What Lots of Americans Don’t Get About Islam

By tossing all the variants of the multi-faceted religion into one single box, we perpetuate a grave injustice against some innocent refugees.

Veterans during a rally Thursday, Nov. 19, 2015, at the Statehouse, in Providence, R.I., held to demonstrate against allowing Syrian refugees to enter Rhode Island following the terror attacks in Paris.

Veterans during a rally Thursday, Nov. 19, 2015, at the Statehouse, in Providence, R.I., held to demonstrate against allowing Syrian refugees to enter Rhode Island following the terror attacks in Paris.

I am a Christian. So is Pope Francis. So was the Rev. Fred Phelps.

I don’t think anyone reading this would confuse any one of the three of us for the other.

Yet too many of us here in America do exactly that when it comes to dealing with Islam and Muslims, and in our current paranoid state in the wake of the ISIS attacks on Paris, our inability or refusal to recognize diversity within Islam may mean that we will fail in meeting a humanitarian imperative.

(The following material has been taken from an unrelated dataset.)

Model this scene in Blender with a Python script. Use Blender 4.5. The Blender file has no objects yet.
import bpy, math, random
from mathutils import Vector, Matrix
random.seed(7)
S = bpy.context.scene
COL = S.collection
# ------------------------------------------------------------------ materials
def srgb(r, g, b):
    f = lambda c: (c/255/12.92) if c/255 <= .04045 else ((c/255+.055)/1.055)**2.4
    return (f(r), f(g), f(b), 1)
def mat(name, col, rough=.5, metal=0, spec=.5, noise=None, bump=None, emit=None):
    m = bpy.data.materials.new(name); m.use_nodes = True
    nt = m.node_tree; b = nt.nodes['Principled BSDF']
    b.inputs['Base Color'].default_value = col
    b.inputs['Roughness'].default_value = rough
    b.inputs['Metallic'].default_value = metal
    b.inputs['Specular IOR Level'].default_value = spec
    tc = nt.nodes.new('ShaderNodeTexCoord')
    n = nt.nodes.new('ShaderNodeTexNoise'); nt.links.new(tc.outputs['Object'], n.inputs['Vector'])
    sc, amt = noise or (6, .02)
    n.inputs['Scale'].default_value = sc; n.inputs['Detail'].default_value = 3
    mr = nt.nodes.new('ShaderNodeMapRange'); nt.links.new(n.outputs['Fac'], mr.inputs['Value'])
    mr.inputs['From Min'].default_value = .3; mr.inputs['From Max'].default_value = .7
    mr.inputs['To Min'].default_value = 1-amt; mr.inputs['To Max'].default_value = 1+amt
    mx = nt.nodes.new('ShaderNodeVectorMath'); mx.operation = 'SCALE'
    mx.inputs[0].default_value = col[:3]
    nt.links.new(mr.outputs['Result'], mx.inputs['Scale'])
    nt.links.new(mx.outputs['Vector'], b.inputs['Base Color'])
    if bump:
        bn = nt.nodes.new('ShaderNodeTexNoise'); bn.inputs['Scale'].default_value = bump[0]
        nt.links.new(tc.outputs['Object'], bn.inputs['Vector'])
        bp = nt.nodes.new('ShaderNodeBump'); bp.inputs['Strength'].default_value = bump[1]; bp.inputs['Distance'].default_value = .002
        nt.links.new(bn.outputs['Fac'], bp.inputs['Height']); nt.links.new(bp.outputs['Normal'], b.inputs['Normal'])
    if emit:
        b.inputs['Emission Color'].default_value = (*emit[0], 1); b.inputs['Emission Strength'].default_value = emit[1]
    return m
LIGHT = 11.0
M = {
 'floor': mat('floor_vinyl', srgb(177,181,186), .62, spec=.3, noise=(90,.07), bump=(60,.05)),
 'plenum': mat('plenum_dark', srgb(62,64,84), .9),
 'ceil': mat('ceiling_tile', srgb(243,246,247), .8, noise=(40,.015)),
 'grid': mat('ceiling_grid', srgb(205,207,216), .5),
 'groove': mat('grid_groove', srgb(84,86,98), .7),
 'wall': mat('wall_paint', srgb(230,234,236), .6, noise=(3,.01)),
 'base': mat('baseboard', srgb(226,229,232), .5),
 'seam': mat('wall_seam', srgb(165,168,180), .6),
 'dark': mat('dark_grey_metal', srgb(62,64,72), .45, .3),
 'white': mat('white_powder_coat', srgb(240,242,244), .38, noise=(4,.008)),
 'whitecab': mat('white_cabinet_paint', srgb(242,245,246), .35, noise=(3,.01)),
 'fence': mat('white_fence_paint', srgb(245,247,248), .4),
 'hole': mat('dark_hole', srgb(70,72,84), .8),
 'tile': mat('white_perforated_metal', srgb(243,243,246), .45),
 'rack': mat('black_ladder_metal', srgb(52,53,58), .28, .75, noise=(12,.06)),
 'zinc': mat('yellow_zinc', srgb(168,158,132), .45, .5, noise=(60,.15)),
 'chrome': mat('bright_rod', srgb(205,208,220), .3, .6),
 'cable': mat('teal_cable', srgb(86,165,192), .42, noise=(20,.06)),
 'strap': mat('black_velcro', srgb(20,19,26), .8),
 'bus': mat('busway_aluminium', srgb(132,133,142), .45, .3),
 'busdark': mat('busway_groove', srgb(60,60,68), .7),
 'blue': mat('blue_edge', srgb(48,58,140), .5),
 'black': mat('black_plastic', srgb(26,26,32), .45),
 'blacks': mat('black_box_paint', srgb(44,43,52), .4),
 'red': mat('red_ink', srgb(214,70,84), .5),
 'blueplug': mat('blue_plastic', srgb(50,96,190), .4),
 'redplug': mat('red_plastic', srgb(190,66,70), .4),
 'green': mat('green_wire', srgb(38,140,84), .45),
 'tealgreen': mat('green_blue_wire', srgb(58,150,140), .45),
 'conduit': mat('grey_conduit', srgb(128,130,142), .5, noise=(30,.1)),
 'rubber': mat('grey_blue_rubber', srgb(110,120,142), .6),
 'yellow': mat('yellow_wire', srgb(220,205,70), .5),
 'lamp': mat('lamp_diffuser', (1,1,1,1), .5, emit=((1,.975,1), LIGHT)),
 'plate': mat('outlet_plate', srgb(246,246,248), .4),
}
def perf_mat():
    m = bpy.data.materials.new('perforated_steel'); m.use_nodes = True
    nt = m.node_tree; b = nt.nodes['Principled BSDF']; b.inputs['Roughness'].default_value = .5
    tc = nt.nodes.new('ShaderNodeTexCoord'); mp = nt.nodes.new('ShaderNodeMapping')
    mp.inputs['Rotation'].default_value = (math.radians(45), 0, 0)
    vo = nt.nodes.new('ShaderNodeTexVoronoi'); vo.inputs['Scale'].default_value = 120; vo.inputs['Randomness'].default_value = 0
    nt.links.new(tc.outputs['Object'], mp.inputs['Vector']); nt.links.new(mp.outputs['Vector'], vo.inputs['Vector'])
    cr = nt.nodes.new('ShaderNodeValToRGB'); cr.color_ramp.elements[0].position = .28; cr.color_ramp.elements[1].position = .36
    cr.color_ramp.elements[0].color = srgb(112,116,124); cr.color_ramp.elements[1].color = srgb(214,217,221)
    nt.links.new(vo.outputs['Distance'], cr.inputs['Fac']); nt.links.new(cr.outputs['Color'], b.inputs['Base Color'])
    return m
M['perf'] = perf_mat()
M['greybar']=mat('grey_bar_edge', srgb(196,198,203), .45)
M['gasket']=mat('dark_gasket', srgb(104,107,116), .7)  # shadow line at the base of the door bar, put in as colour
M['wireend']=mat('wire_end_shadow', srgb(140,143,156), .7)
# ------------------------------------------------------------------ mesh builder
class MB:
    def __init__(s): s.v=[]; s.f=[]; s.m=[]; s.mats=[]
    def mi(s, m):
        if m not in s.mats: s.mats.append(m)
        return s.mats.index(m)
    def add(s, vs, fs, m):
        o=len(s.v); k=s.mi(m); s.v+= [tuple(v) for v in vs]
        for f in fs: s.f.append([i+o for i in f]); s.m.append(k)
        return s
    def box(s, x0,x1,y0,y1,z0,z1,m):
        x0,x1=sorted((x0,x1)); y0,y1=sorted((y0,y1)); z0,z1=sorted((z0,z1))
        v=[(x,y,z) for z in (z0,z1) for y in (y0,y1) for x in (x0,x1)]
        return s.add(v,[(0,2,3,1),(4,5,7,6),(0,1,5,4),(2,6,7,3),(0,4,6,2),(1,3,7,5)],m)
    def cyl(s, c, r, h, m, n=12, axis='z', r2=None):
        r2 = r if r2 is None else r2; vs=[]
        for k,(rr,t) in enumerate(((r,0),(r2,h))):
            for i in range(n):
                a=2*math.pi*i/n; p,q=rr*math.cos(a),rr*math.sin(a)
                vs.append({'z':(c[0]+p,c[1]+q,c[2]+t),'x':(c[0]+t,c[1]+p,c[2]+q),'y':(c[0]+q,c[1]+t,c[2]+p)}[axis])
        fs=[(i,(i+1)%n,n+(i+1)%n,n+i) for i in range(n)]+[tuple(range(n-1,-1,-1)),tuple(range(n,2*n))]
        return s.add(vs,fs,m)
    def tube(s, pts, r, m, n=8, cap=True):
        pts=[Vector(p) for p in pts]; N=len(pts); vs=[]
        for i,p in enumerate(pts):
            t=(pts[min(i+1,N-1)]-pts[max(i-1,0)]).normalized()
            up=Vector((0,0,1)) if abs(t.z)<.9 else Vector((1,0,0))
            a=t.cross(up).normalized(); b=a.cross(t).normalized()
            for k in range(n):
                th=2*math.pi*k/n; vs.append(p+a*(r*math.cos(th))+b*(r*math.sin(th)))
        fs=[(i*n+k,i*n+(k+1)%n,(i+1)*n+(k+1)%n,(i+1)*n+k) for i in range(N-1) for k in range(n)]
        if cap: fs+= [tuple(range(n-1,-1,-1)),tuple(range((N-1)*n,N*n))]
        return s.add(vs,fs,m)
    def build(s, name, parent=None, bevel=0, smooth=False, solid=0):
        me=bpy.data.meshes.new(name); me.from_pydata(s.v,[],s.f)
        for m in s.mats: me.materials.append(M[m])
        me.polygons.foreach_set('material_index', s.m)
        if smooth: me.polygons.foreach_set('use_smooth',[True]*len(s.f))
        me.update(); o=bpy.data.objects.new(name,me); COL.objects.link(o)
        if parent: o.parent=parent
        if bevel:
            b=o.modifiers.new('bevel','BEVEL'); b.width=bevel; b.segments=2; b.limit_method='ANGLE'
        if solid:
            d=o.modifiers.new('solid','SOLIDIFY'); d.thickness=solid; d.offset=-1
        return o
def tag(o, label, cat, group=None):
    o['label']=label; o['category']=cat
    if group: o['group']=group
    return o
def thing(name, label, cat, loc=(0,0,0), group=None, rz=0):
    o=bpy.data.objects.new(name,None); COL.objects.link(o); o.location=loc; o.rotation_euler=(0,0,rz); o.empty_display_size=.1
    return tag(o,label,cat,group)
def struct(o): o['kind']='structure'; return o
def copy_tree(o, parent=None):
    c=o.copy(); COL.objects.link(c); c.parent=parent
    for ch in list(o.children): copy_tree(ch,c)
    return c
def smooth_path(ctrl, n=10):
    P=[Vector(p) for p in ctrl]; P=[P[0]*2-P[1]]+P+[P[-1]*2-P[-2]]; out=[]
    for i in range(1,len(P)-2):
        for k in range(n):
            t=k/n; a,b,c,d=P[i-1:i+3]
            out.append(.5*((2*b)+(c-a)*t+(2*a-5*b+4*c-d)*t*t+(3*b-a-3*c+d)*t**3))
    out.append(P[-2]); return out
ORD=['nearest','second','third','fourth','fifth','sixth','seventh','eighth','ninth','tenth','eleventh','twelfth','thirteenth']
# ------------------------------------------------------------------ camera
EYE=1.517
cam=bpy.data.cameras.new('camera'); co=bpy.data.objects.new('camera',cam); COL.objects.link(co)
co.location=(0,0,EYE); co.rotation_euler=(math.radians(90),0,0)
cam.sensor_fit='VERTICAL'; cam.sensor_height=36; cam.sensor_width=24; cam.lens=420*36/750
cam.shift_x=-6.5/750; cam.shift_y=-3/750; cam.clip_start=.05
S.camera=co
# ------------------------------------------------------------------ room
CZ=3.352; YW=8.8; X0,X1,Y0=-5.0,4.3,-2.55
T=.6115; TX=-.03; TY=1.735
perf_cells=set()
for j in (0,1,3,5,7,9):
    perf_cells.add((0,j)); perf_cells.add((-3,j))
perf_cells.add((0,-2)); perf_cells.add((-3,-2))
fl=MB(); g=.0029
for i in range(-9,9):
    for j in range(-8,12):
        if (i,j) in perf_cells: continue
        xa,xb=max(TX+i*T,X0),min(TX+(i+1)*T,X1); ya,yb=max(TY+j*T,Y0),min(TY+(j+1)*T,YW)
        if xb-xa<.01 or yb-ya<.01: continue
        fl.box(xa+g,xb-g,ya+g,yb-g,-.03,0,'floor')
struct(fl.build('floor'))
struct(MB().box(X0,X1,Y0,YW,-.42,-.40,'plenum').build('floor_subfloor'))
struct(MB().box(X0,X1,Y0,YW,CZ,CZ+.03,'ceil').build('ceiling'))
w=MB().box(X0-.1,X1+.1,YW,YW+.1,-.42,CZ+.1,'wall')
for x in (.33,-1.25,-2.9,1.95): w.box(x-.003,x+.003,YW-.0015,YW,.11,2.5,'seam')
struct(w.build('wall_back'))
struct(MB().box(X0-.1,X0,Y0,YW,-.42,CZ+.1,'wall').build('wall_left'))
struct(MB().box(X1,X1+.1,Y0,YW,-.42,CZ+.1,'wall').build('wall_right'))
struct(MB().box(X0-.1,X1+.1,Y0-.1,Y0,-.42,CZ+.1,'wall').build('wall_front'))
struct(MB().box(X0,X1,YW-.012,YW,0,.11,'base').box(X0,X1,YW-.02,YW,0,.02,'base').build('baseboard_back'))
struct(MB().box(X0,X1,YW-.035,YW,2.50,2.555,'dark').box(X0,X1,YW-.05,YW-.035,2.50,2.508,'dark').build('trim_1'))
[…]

We see this already in the reaction of about half the nation’s governors to an Obama Administration call for America to take in 10,000 refugees fleeing the Syrian civil war. Thankfully, our own Tom Wolf is not one of those governors: He understands that, even with stringent vetting procedures in place, it will be impossible to reduce the risk that someone undesirable just might slip in to zero, which is what the paranoid demand.

They also demand that Muslims either condemn ISIS or join in the fight against it.

Guess they’re not paying attention here either, for both have taken place and are ongoing.

There’s a lot of ferment going on within the Islamic world as sects battle for supremacy amid calls for an Islamic Enlightenment. Many Islamic scholars and other Muslims lay blame for ISIS at the feet of the rulers of Saudi Arabia, who adhere to a Puritanical version of Islam called Salafism by its adherents and Wahhabism by its critics. Some of the practices advocated by Wahhabi religious leaders bring to mind the severe strictures the 17th-century Christians we call Puritans also advocated, and for similar reasons.

Free-thinking Muslims have also staked a claim on the future of the religion. Perhaps the best known of these is Canadian commentator Irshad Manji, whose cry of conscience The Trouble With Islam Today has won her both fans and foes among her fellow Muslims. She too lays claim to a legitimate history of tolerance and intellectual inquiry among Muslims that can be traced to the early years of the Arab caliphate, when the Fertile Crescent was one of the most tolerant places in the world before the Crusaders laid waste to it.

These sorts of arguments bear strong resemblance to arguments that riled Christianity centuries ago and continue to reverberate through the Christian world today. Those arguments gave us the Protestant branch of the faith and even spawned more radical offshoots like the Quakers and Unitarians, whose connection to mainstream Christianity has largely been severed. Similar movements exist in Islam; who among us knows about the Ahmadiyya? (This branch has a mobile bookstore that often sets up shop at Broad Street and Cecil B. Moore Avenue, at the gateway to both the heart of North Philadelphia and the Temple University campus.)

What, then, is Islam? It’s a religion that is as diverse, complex and contradictory as Christianity, with debates raging that would put those among practitioners of Judaism to shame. Of those three great monotheistic religions of the Levant, it’s also the youngest, so it should surprise no one that it’s experiencing growing pains. Yet to hear the fears of the paranoid, it’s a single monolith bent on wiping out its rivals.

That may be true for some sects, and we are wise to keep an eye on them. But most Muslims, like most Christians and Jews, simply wish to live their lives in peace. We should not turn away those who come here seeking to do so, especially when so many of their co-religionists have already found that peaceful life here in America and have assimilated into American society.